Hohe Flächenproduktivität
Die Zahlen in der Schweiz hatten die Landwirte überzeugt. Eine derart hohe Flächenproduktivität wie bei gut geführter Weide ist mit reiner Schnittnutzung nicht zu erzielen. Aber auch die Arbeitsbelastung ist in der Weideperiode geringer und es ist wirtschaftlicher. Ein Schweizer Betrieb erzählte, dass er vorher 5 Franken Stundenlohn hatte und jetzt 30 Franken. Die eigenen Wirtschaftlichkeitserhebungen auf 39 Betrieben, aber auch die Auswertungen in den USA und den Niederlanden bestätigten diese Einschätzung: Vor allem Vollweidebetriebe sind überdurchschnittlich wirtschaftlich.
Weit verbreitet, nicht überall geeignet
Seit 2011 bildet die Begleitung von Weidebetrieben einen Schwerpunkt im Projekt „Öko-Leitbetriebe in NRW“. Es liegen Wochendaten zur Weide von 120 Betrieben vor, von elf Betrieben sogar durchgehend seit 2014. 60 % machen Kurzrasenweide, 40 % Portionsweide oder Umtriebsweide. Inzwischen melken 25 Weidebetriebe mit einem Melkroboter, zwölf Betriebe mit Kurzrasenweide und 13 mit Portionsweide.

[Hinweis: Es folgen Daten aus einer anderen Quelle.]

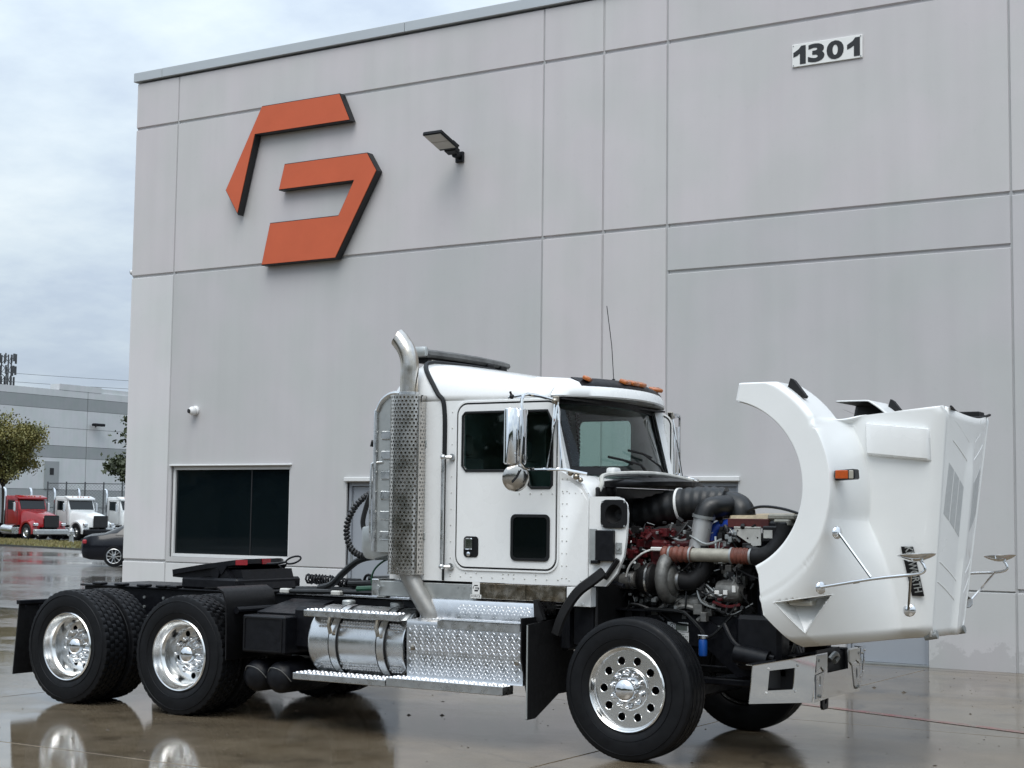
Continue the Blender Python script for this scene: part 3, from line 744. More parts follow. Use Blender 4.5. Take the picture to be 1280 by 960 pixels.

Inzwischen ist es deutlich, dass Kurzrasenweide nicht überall passt. Vorteilhaft ist sie, wo es keine zu lange Trockenheit mit knappem Zuwachs gibt. In Betrieben mit begrenztem Weideumfang muss das kein Problem sein. Hier kann je nach Zuwachs mehr oder weniger zufüttern werden. Nicht zu empfehlen ist Kurzrasenweide dort, wo bevorzugte Liegeflächen entstehen, zum Beispiel in hügeligem Gelände.
Bei Umtriebs- und Portionsweide stehen mehr Reserven auf den Flächen. Hier sollte allerdings auch auf ausreichend Strukturversorgung geachtet werden, vor allem, wenn es häufiger Probleme mit Blähungen oder Klauen gibt.